Diane Abbott yesterday defended her criticism of the Metropolitan Police following the shooting of gang member Chris Kaba, saying it was ‘problematic’ if a marksman was not even reprimanded, and there was a lack of accountability within the force.
Abbot, Labour MP for Hackney North and Stoke Newington firmly rejected calls for her to apologise for criticisms of the police following the death of Kaba, dead by marksman Martyn Blake in Streatham in September 2022 after a ‘hard stop’ of the car he was driving. Blake was cleared of murder by a jury earlier this week; it only emerged afterwards that Kaba was wanted in connection with an earlier nightclub shooting in Hackney, had a criminal record and gangland links. The car he was driving had been used in a shooting the previous day.
She said there was a ‘lack of accountability’ within the force: “If people aren’t willing to face the consequences and police aren’t even being reprimanded… this is problematic”. Kaba’s history of gang-related violence was “not a reason to put a bullet in his head”, adding that the police didn’t know who he was at the time of the shooting.

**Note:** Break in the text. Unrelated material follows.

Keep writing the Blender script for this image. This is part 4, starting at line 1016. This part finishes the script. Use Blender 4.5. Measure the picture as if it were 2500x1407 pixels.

The MP was responding after Lord Stevens, the former Metropolitan Police commissioner criticised Abbot and others on the Labour left for denouncing police in the aftermath of the shooting. He told the Daily Telegraph: “I believe the liberal Left should apologise, now it has come out that his background included him having been involved in a shooting and chasing a man outside a night just days before his death. Let’s have an acceptance of what he was and what he did.”

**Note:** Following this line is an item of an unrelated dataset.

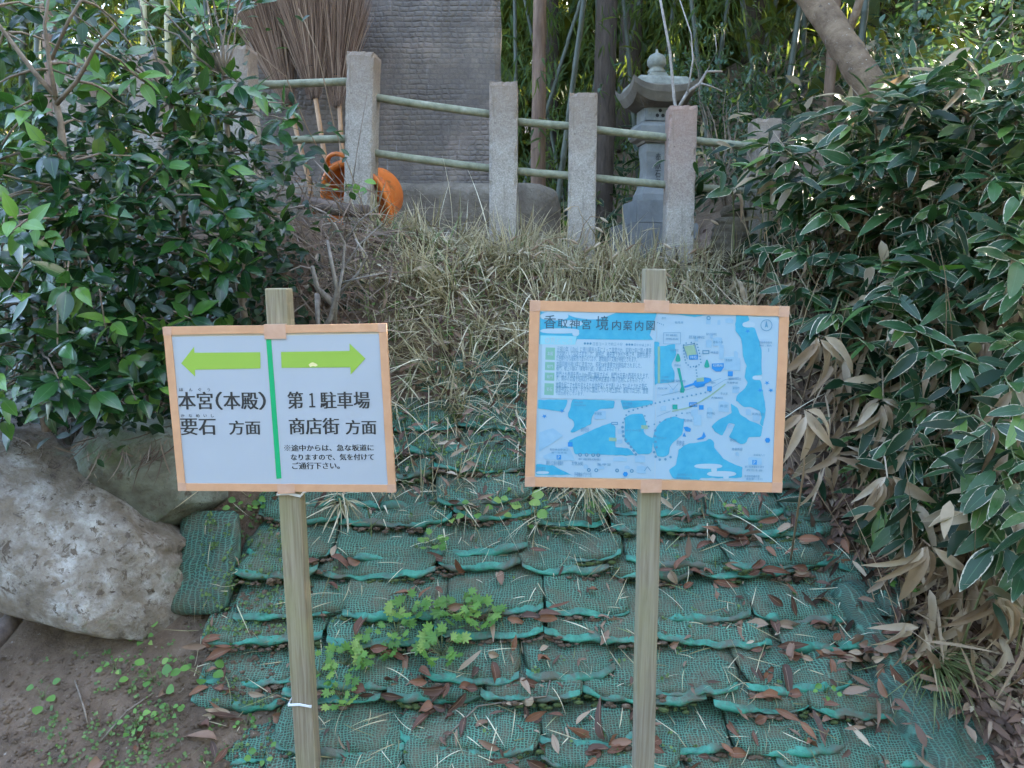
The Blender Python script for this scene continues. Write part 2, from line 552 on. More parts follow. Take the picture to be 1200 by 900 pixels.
# slate slab with rows of shallow tool marks
def slate():
    m, nt, b = new_mat('slate_slab')
    v = pos_out(nt, 'object')
    dn = noise_out(nt, v, 9, 4, 0.6, out='Color')
    mp = N(nt, "ShaderNodeVectorMath", operation='MULTIPLY_ADD')
    nt.links.new(dn, mp.inputs[0]); mp.inputs[1].default_value = (0.05, 0.05, 0.028); nt.links.new(v, mp.inputs[2])
    sp = N(nt, "ShaderNodeSeparateXYZ"); nt.links.new(mp.outputs[0], sp.inputs[0])
    cb = N(nt, "ShaderNodeCombineXYZ")
    nt.links.new(sp.outputs[0], cb.inputs[0]); nt.links.new(sp.outputs[2], cb.inputs[1])
    rz = mth(nt, 'MULTIPLY', sp.outputs[2], 31.0)
    row = mth(nt, 'FLOOR', rz)
    wnz = N(nt, "ShaderNodeTexWhiteNoise", noise_dimensions='1D'); nt.links.new(row, wnz.inputs['W'])
    ux = mth(nt, 'ADD', mth(nt, 'MULTIPLY', sp.outputs[0], 19.0), mth(nt, 'MULTIPLY', wnz.outputs['Value'], 57.0))
    def voro(feat):
        q = N(nt, "ShaderNodeTexVoronoi", voronoi_dimensions='1D', feature=feat)
        q.inputs['Scale'].default_value = 1.0
        nt.links.new(ux, q.inputs['W'])
        return q
    ve, vc = voro('DISTANCE_TO_EDGE'), voro('F1')
    ez = mth(nt, 'SUBTRACT', 0.5, mth(nt, 'ABSOLUTE', mth(nt, 'SUBTRACT', mth(nt, 'FRACT', rz), 0.5)))
    ed = mth(nt, 'MINIMUM', mth(nt, 'MULTIPLY', ve.outputs['Distance'], 1.2), ez)
    ke = N(nt, "ShaderNodeMapRange", interpolation_type='SMOOTHSTEP'); ke.inputs[1].default_value = 0.0; ke.inputs[2].default_value = 0.30
    nt.links.new(ed, ke.inputs[0])
    sc_ = N(nt, "ShaderNodeSeparateColor"); nt.links.new(vc.outputs['Color'], sc_.inputs[0])
    cellv = sc_.outputs[0]
    f = noise_out(nt, v, 3.2, 8, 0.7, 0.4)
    c = ramp(nt, f, [(0.3, (0.075, 0.062, 0.053)), (0.52, (0.14, 0.116, 0.098)), (0.75, (0.25, 0.203, 0.165))])
    c = mixc(nt, mth(nt, 'MULTIPLY', cellv, 0.3), c, (0.13, 0.12, 0.12))
    c = mixc(nt, mth(nt, 'MULTIPLY_ADD', ke.outputs[0], -0.28, 0.28), c, (0.07, 0.062, 0.06))
    big = noise_out(nt, v, 1.6, 6, 0.7, 0.6)
    kg = N(nt, "ShaderNodeMapRange"); kg.inputs[1].default_value = 0.50; kg.inputs[2].default_value = 0.68
    nt.links.new(big, kg.inputs[0])
    c = mixc(nt, mth(nt, 'MULTIPLY', kg.outputs[0], 0.6), c, (0.27, 0.21, 0.18))
    st = noise_out(nt, v, 7, 5, 0.7, 0.2, stretch=(3.5, 1, 0.35))
    k = N(nt, "ShaderNodeMapRange"); k.inputs[1].default_value = 0.62; k.inputs[2].default_value = 0.78
    nt.links.new(st, k.inputs[0])
    c = mixc(nt, mth(nt, 'MULTIPLY', k.outputs[0], 0.55), c, (0.36, 0.36, 0.37))
    nt.links.new(c, b.inputs['Base Color'])
    b.inputs['Roughness'].default_value = 0.8
    fine = noise_out(nt, v, 55, 6, 0.75)
    msk = noise_out(nt, v, 2.3, 3, 0.6)
    h = mth(nt, 'ADD', mth(nt, 'MULTIPLY', ke.outputs[0], mth(nt, 'MAXIMUM', mth(nt, 'MULTIPLY_ADD', msk, 5.0, -1.9), 0.12)), mth(nt, 'MULTIPLY_ADD', fine, 1.0, mth(nt, 'MULTIPLY', cellv, 0.7)))
    bump(nt, b, h, 0.55, 0.011)
    return m
M['slate'] = slate()
M['lantern'] = noisy('lantern_granite', [(0.3, (0.115, 0.122, 0.12)), (0.6, (0.185, 0.195, 0.195)), (0.85, (0.25, 0.262, 0.262))], 7, 0.75, 8, 0.25, 0.004, 150,
                     spots=[(60, 0.6, 0.7, (0.2, 0.22, 0.2))])
M['lantern_shaded'] = noisy('lantern_shaded_stone', [(0.3, (0.085, 0.074, 0.06)), (0.6, (0.16, 0.14, 0.115)), (0.85, (0.27, 0.255, 0.22))], 8, 0.9, 8, 0.5, 0.006, 80)  # darker copy of the stone: underside shade put into roof and cap colour
M['lantern_lit'] = noisy('lantern_lit_stone', [(0.3, (0.13, 0.135, 0.115)), (0.6, (0.24, 0.25, 0.22)), (0.85, (0.38, 0.39, 0.36))], 14, 0.9, 8, 0.5, 0.006, 110)  # paler copy of the stone: light on roof top and finial in the colour
M['carving_shade'] = plain('stroke_shade', (0.03, 0.033, 0.033), 0.9)  # flat dark letters, colour stands for shade in the cut strokes
M['hole_shade_wire'] = plain('hole_shade_wire_black', (0.012, 0.012, 0.012), 0.9)  # near-black binding wire; on the crest it paints the shade inside holes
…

Abbott was speaking at an online forum for Black History Month, in a conversation with journalist and academic Gary Younge.
She added: “Since the early 80s, there’s been a series of incidents where black people have died at the hands of police, [such as] Joy Gardner”. Gardner died of brain damage from asphyxiation in 1993, after police restrained her in her London home for deportation and bound her head with tape.
Abbott added: “The acquittal of the police officer that shot Chris Kaba shows that some things haven’t changed since I first joined politics.” She was the first black female MP when she was elected to Parliament in 1987.
“When I first ran for MP, I had bricks thrown at my window.” An Amnesty International poll in 2017 that showed she “received more abuse than any of the other female MPs.” “My emails are racist and violent.”
Abbott was also critical of Keir Starmer’s stance on reparation for slavery, which has become an issue at the current Commonwealth meeting “[He] should apologise for slavery and begin to talk about reparations”, despite his comments on “[looking] forward” and not having “very long endless discussions about reparations on the past”.
She added: “Keir’s mission is to drive the left out of the Labour party.” Asked by Younge why she stayed in the party despite this, and its role in being complicit with Israeli actions over Palestine, she said: “I’ve been in this party a long time.”
Abbott was suspended from the Labour Party in April last year, after writing a letter to the Observer that said Travellers, Jewish and Irish people do not face racism “all their lives”. She apologised on X shortly after the story and was reinstated this May before the election.
Abbott added: “The reality is, Keir Starmer has very little to offer working people. But I believe there’s a way forward, there always has been… you have to believe that working people will find a way through.” “We need mass movements supporting each other in the community.”